A.G. favors returning Lebanese hostages
By Aviva Lavie
Haaretz Dec 16 1999

                 Attorney General Elyakim Rubinstein believes
                 the time has come for Israel to return the 21
                 Lebanese citizens held here over the years in the
                 hope that they could be exchanged for missing
                 navigator Ron Arad.

                 Between 1986 and 1994, Israel arrested the
                 Lebanese, including two relatively famous
                 hostages, Mustafa Dirani, who at one point held
                 Arad as a prisoner, and Sheikh Abd el Karim
                 Obeid. They are sharing a cell in a secret
                 location in Israel while the rest of the hostages
                 are at Ramle Prison.

                 Several of them were juveniles at the time of
                 their arrest by Israeli forces. Two were under the
                 age of 16 when they were grabbed from their
                 homes. Some were tried and convicted for
                 membership in the Hezbollah and were
                 sentenced to terms ranging from a year and a
                 half to four and a half years, but when their
                 sentences were over, courts extended their prison
                 stays. The others were never put on trial. None
                 of them have "blood on their hands" or even
                 took part in violent actions against Israel. The
                 most veteran hostage has been held for 13 years.

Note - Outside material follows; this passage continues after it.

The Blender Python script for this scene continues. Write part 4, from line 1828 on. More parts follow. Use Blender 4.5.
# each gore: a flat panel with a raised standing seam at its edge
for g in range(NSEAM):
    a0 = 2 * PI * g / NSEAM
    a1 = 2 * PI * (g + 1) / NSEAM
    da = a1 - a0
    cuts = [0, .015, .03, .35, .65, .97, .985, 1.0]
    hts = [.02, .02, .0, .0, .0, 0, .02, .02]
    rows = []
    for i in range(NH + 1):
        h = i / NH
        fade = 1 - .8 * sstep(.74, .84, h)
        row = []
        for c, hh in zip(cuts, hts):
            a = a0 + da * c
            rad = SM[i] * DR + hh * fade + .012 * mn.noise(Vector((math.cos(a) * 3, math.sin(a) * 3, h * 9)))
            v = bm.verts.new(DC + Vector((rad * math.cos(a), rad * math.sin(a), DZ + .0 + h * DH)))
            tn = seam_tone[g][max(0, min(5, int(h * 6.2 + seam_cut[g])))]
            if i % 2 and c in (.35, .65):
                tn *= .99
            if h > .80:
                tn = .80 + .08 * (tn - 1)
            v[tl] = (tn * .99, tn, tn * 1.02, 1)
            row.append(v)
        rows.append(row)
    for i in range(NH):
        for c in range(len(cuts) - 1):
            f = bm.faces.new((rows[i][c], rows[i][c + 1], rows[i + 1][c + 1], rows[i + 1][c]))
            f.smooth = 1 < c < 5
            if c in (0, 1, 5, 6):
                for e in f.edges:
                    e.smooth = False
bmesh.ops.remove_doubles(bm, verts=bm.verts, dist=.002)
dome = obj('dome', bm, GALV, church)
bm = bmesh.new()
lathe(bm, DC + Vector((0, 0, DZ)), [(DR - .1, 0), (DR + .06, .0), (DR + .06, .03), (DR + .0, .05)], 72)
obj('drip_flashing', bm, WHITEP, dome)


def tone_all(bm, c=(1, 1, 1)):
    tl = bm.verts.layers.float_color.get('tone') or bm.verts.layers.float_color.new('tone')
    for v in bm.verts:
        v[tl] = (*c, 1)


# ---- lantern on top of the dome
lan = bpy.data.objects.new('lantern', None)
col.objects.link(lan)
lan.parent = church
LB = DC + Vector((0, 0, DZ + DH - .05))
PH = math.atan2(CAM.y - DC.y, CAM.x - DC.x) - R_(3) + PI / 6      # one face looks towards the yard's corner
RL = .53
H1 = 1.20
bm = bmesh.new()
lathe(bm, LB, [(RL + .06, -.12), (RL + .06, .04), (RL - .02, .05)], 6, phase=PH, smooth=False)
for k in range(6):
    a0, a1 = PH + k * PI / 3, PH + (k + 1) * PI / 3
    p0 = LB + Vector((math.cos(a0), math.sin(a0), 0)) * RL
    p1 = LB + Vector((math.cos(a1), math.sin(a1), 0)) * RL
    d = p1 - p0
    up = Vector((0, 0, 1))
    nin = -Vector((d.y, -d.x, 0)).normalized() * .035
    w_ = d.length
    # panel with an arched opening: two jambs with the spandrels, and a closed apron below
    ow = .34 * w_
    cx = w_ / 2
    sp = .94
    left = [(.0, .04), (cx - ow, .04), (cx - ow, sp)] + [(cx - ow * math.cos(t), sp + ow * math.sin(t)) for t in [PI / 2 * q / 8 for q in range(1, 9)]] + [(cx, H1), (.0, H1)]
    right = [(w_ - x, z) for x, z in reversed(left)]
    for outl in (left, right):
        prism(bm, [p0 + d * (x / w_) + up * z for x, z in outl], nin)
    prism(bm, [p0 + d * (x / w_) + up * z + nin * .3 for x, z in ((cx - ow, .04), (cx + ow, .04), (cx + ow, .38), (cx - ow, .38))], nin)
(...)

                 No organization has ever demanded them back
                 and that fact, combined with the amount of time
                 that has passed since Arad disappeared in
                 Lebanon, has created a controversy inside the
                 security and legal establishments. Last July, Shin
                 Bet Chief Ami Ayalon told a closed forum of
                 state attorneys that he doesn't believe holding 19
                 of them as administrative detainees as a
                 bargaining chip for prisoners of war or hostages
                 "has contributed or will contribute anything."
                 Ayalon also noted that holding them is not only
                 immoral, but useless.

                 Recently Rubinstein has taken up the issue,
                 suggesting that if they cannot be released all at
                 once, they could be released gradually.